I've tried to post this a few times today but couldnt find the right wording..,

After reading the post from Dippymummy all I have done is cry, I could and would never want to imagine the pain the poor woman and her family are going through, it made me realise that all the times i've cried because Lochlan wouldn't eat right and the frustration i felt because he wouldn't behave just felt sooo insignificant and petty, he's healthy gorgeous and a kind hearted little boy and very loving I will never take another minute with my son for granted when i feel annoyed or frustrated I will cuddle him tightly and take a deep breath because he's fit and well. My mum and dad lost their son (first born) my big brother, he wasn't a baby but he was 18 years old still their baby and i wached as the grief ate them up i had to pick my mum up screaming off the floor one day and i could feel my heart ache for her and watched as my dad silenced his pain and becoming ill but never fully understood exactly what her and my dad were feeling, that was until i had my own son, he has healed their grief and eased my pain and grief of losing a brother, he is an angel in disguise and i love him with all my heart. I like to beleive he was a gift from Richard as I really wasnt coping and neither was my mum dad and sister. we were surving not living now this little soul has us laughing every day and my dad and mums eyes light up with the most beauftul sparkle. I will never take time with Lochlan for granted again.

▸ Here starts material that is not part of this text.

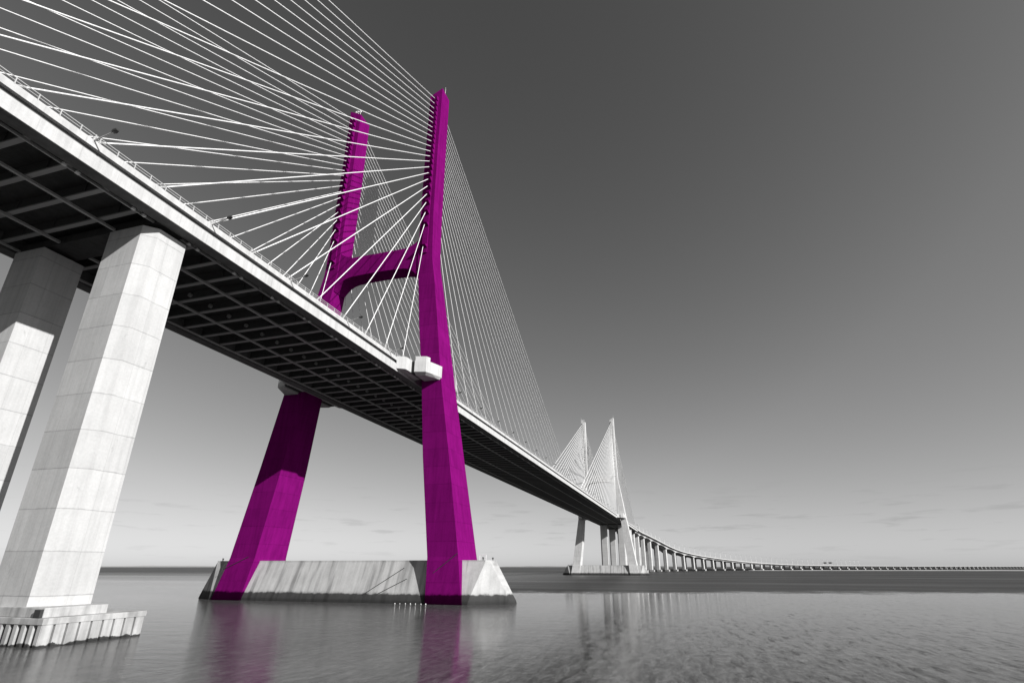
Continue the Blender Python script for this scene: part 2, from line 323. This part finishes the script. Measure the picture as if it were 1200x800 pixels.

sorry I just had to get this off my chest i hope you ladies don't mind

Lynsey xx

Replies

  • I never really knew dippymummy as i haven't been on much but when i read that i was in tears and just wanted to comfort her in any way possible because i know i would be heartbroken if anything happened to mine so god only knows what she is going through. I really couldn't get it out of my head last night and gave both mine an extra hug when i tucked them in bed. Really makes you appreciate what you've got so much more. My thoughts are still with her now. xxx
  • so very true... i too have been guilty of getting stressed with austin over silly things like not sitting still when eating his dinner and now i feel awful for it. i am so truely moved by dippymummy's terrible loss and can't imagine how heartbroken she must be. i think a lot of us will be taking a step back and just appreciating our lttle ones and soaking up every minute of them. xx
  • yes u are right ,its so true ,i have just said on my fb that im not impressed that im up this early with sophia (since 3.30am) but actually it doesnt matter ,she is awake,happy ,beautiful little girl and im blessed to have 2 gorgeous children ..after what dippymummy and her family are going through right now i think its only right we take a hard look at how lucky we are no matter how tired we all are xxx
  • i have been thinking about this poor family all night.

    been up with Grace since the small hours and not once have i got cross with her even when my eyes were on sticks, cos i know dippymummy would give anything to be able to do that.